>> START

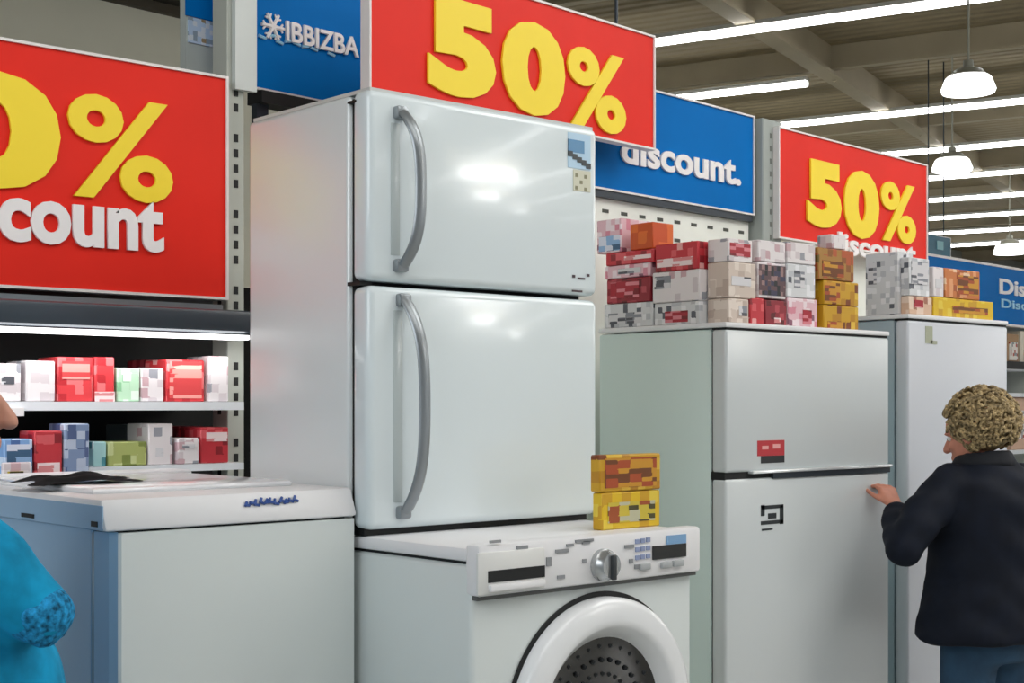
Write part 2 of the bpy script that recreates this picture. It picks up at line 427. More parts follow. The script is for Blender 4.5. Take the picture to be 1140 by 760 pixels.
for p in (1035, 1052): frustum(bm, (TP.L(p), .02, .26), (TP.L(p), .02, 6.4-z0), .01, .01, 6)
link('hanging_rod', bm, DARK, r)
fw = pth('shelving_unit', 'far white shelving unit under the blue aisle banner at right edge', 'shelving', FP, 0)
def flocal(name, m, *a):
    bm = bmesh.new(); box(bm, *a); return link(name, bm, m, fw)
LA, LB = FP.L(1000), FP.L(1280)
flocal('back_panel', SHELFW, LA, LB, .5, .54, 0, zb)
for zc in (1.93, 1.70, 1.2, .7, .25): flocal('shelf', SHELFW, LA, LB, 0, .5, zc-.035, zc)
flocal('price_rail', BLACK, LA, LB, -.02, 0, 1.91, 1.975)
for L in (LA+1.2, LA+2.6, LB-.05): flocal('upright', POST, L, L+.05, .02, .5, 0, zb)
CB = {'brown': mat('carton_brown', '#a5835e', .6), 'peach': mat('carton_peach', '#d9b59c', .6), 'cream': mat('carton_cream', '#e4dccb', .6)}
def fcarton(px0, px1, zc, py_top, m, label):
    L0, L1 = FP.L(px0), FP.L(px1)
    r = thing('carton', label, 'box', (FP.p0[0]+(L0+L1)/2*math.cos(FP.ang), FP.p0[1]+(L0+L1)/2*math.sin(FP.ang), zc), FP.ang, 'cartons on the far shelf')
    w = (L1-L0)/2; h = FP.z(px0, py_top)-zc
    bm = bmesh.new(); box(bm, -w, w, .04, .34, 0, h, .006, 1); link('body', bm, m, r)
    bm = bmesh.new(); box(bm, -w*.7, w*.7, .034, .04, h*.2, h*.75); link('front_label', bm, printmat('label_misc', [('#e8e2da', 4), ('#8a8f90', 1), ('#b0402f', 1)], 25), r)
fcarton(1126, 1139, 1.93, 371, CB['brown'], 'brown carton on the top far shelf beside the third refrigerator')
fcarton(1141, 1165, 1.93, 368, CB['cream'], 'cream carton on the top far shelf at the frame edge')
fcarton(1131, 1160, 1.2, 442, CB['peach'], 'peach carton on the far shelf right of the blond head')

# ------------------------------------------------------------------ shelving: left lit bay
HOLE = BLACK
def post(label, u0, u1, v0, v1, z0, z1, hz0, hz1, cover=None):
    r = thing('shelf_upright', label, 'post', ((u0+u1)/2, (v0+v1)/2, z0), 0, 'perforated shelf posts')
    part(r, 'post', POST, BX(u0, u1, v0, v1, z0, z1, bev=.003, seg=1))
    def holes(bm):
        z = hz0; i = 0
        while z < hz1:
            if i % 5 != 3:
                w = (u1-u0); c = (u0+u1)/2
                box(bm, c-.007, c+.007, v0-.0015, v0, z, z+.022)
                cv = (v0+v1)/2
                box(bm, u0-.0015, u0, cv-.008, cv+.008, z+.004, z+.026)
            z += .042; i += 1
    part(r, 'slot_row', HOLE, holes, False)
    if cover: part(r, 'cover_strip', POSTW, cover, False)
    return r
pu0, pu1 = uf(253, 3.46), uf(272, 3.46)
post('pale perforated steel post between the left red sign and the tall refrigerator', pu0, pu1, 3.46, 3.54, 0, 3.3, 1.40, 2.48,
     lambda bm: box(bm, uf(262, 3.44), uf(286, 3.44), 3.44, 3.458, zz(100, 2.1, 3.44), 3.3))
su = thing('shelving_unit', 'white shelving bay with lit black-backed shelves below the left red sign', 'shelving', (1.2, 3.6, 0))
BACKP = mat('black_back_panel', '#08090a', .7)
UE = pu0-.002
part(su, 'back_panel', BACKP, BX(-.6, 2.47, 3.74, 3.78, 0, 1.95))
zs1 = zz(447, 1.7, 3.38); zs2 = zz(516.5, 1.9, 3.38); zs3 = 1.425
part(su, 'shelf', SHELFW, BX(-.6, UE, 3.37, 3.74, zs1-.022, zs1))
part(su, 'shelf', SHELFW, BX(-.6, UE, 3.37, 3.74, zs2-.018, zs2))
UB = uf(101, 3.32)
part(su, 'deck', SHELFW, BX(-.6, UE, 3.30, 3.74, 1.37, 1.39))
part(su, 'deck_rail', mat('deck_rail_grey', '#9aa0a0', .5), BX(-.6, UE, 3.295, 3.30, 1.33, 1.40))
part(su, 'lower_panel', WHITE2, BX(-.6, UE, 3.33, 3.36, 0, 1.37))
part(su, 'price_tag', LETW, BX(uf(8, 3.365), uf(26, 3.365), 3.36, 3.37, zz(464, 1.1, 3.36), zz(454, 1.1, 3.36)), label='white price tag under the shelf edge')
# lower small riser for the left group
rs = thing('shelf_riser', 'low white riser carrying the blue and red packets at left', 'shelf', ((UB-.6)/2, 3.36, 1.39))
part(rs, 'riser_top', SHELFW, BX(-.5, UB, 3.32, 3.46, 1.39, zs3))
cz0, cz1 = zz(376.5, 2.07, 3.3), zz(347, 2.07, 3.3)
cn = thing('shelf_canopy', 'dark grey light canopy bar below the left red sign', 'canopy', (1.2, 3.3, cz0))
CU = uf(292, 3.3)
part(cn, 'canopy_hood', mat('canopy_slate', '#3b454f', .35, noise=.06), BX(-.6, CU, 3.28, 3.50, cz0+.012, cz1, bev=.012))
part(cn, 'end_cap', BLACK, BX(CU-.012, CU+.004, 3.277, 3.5, cz0, cz1+.003, bev=.004))
part(cn, 'light_tube', mat('canopy_tube', '#ffffff', .4, emit=3.0), BX(-.6, uf(268, 3.33), 3.283, 3.33, cz0-.006, cz0+.006, bev=.003))
part(cn, 'top_rail', mat('top_rail_grey', '#8b9298', .3, metal=.6), BX(-.6, uf(246, 3.42), 3.41, 3.45, cz1+.008, cz1+.022))
area('canopy_lamp', (1.3, 3.34, cz0-.03), (1.3, 3.44, 1.4), (1.8, .06), 1.5)

# ------------------------------------------------------------------ shelving: right bay
gw = thing('shelving_unit', 'pale pegboard shelving bay behind the refrigerators under the blue discount sign', 'shelving', (GP.p0[0], GP.p0[1], 0), GP.ang)
zh = GP.z(838, 238)-.02
bm = bmesh.new(); box(bm, -.9, GP.L(838), .02, .06, 0, zh); link('back_panel', bm, mat('pegboard_pale', '#eef0e8', .6, noise=.05), gw)
bm = bmesh.new(); box(bm, -.9, GP.L(838), -.0, .03, zh-.012, zh+.012); link('top_rail', bm, DARK, gw)
bm = bmesh.new()
for row, pys in enumerate((261, 280)):
    L = -.88
    z = GP.z(838, pys)
    while L < GP.L(836): box(bm, L, L+.035, .0185, .02, z, z+.012); L += .105
link('slot_row', bm, mat('slot_dark', '#4a4c46', .7), gw)
p2 = (GP.L(842), GP.L(863))
zp = GP.z(850, 134)
r = thing('shelf_upright', 'grey steel post between the blue discount sign and the smallest red sign', 'post', (GP.p0[0]+p2[0]*math.cos(a5), GP.p0[1]+p2[0]*math.sin(a5), 0), GP.ang, 'perforated shelf posts')
bm = bmesh.new(); box(bm, 0, p2[1]-p2[0], -.03, .06, 0, zp, .004, 1); link('post', bm, mat('post_grey', '#a3aaa6', .5), r)
bm = bmesh.new()
z = 1.95
while z < zp-.05:
    box(bm, .05, .062, -.0315, -.03, z, z+.02); z += .05
link('slot_row', bm, mat('slot_grey', '#70756f', .6), r)
bm = bmesh.new(); box(bm, GP.L(864), GP.L(1034), .02, .06, 0, R3.z(1031, 289)-.01)
o = link('back_panel', bm, MC['pegboard_pale'], gw)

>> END

YOUR INSTRUCTIONS: Return only the lines running from the top of the data to the line that holds "fcarton(1131, 1160, 1.2, 442, CB['peach'], 'peach". Include both of those lines, but skip the pictures.

WRITTEN SOLUTION:
Write part 2 of the bpy script that recreates this picture. It picks up at line 427. More parts follow. The script is for Blender 4.5. Take the picture to be 1140 by 760 pixels.
for p in (1035, 1052): frustum(bm, (TP.L(p), .02, .26), (TP.L(p), .02, 6.4-z0), .01, .01, 6)
link('hanging_rod', bm, DARK, r)
fw = pth('shelving_unit', 'far white shelving unit under the blue aisle banner at right edge', 'shelving', FP, 0)
def flocal(name, m, *a):
    bm = bmesh.new(); box(bm, *a); return link(name, bm, m, fw)
LA, LB = FP.L(1000), FP.L(1280)
flocal('back_panel', SHELFW, LA, LB, .5, .54, 0, zb)
for zc in (1.93, 1.70, 1.2, .7, .25): flocal('shelf', SHELFW, LA, LB, 0, .5, zc-.035, zc)
flocal('price_rail', BLACK, LA, LB, -.02, 0, 1.91, 1.975)
for L in (LA+1.2, LA+2.6, LB-.05): flocal('upright', POST, L, L+.05, .02, .5, 0, zb)
CB = {'brown': mat('carton_brown', '#a5835e', .6), 'peach': mat('carton_peach', '#d9b59c', .6), 'cream': mat('carton_cream', '#e4dccb', .6)}
def fcarton(px0, px1, zc, py_top, m, label):
    L0, L1 = FP.L(px0), FP.L(px1)
    r = thing('carton', label, 'box', (FP.p0[0]+(L0+L1)/2*math.cos(FP.ang), FP.p0[1]+(L0+L1)/2*math.sin(FP.ang), zc), FP.ang, 'cartons on the far shelf')
    w = (L1-L0)/2; h = FP.z(px0, py_top)-zc
    bm = bmesh.new(); box(bm, -w, w, .04, .34, 0, h, .006, 1); link('body', bm, m, r)
    bm = bmesh.new(); box(bm, -w*.7, w*.7, .034, .04, h*.2, h*.75); link('front_label', bm, printmat('label_misc', [('#e8e2da', 4), ('#8a8f90', 1), ('#b0402f', 1)], 25), r)
fcarton(1126, 1139, 1.93, 371, CB['brown'], 'brown carton on the top far shelf beside the third refrigerator')
fcarton(1141, 1165, 1.93, 368, CB['cream'], 'cream carton on the top far shelf at the frame edge')
fcarton(1131, 1160, 1.2, 442, CB['peach'], 'peach carton on the far shelf right of the blond head')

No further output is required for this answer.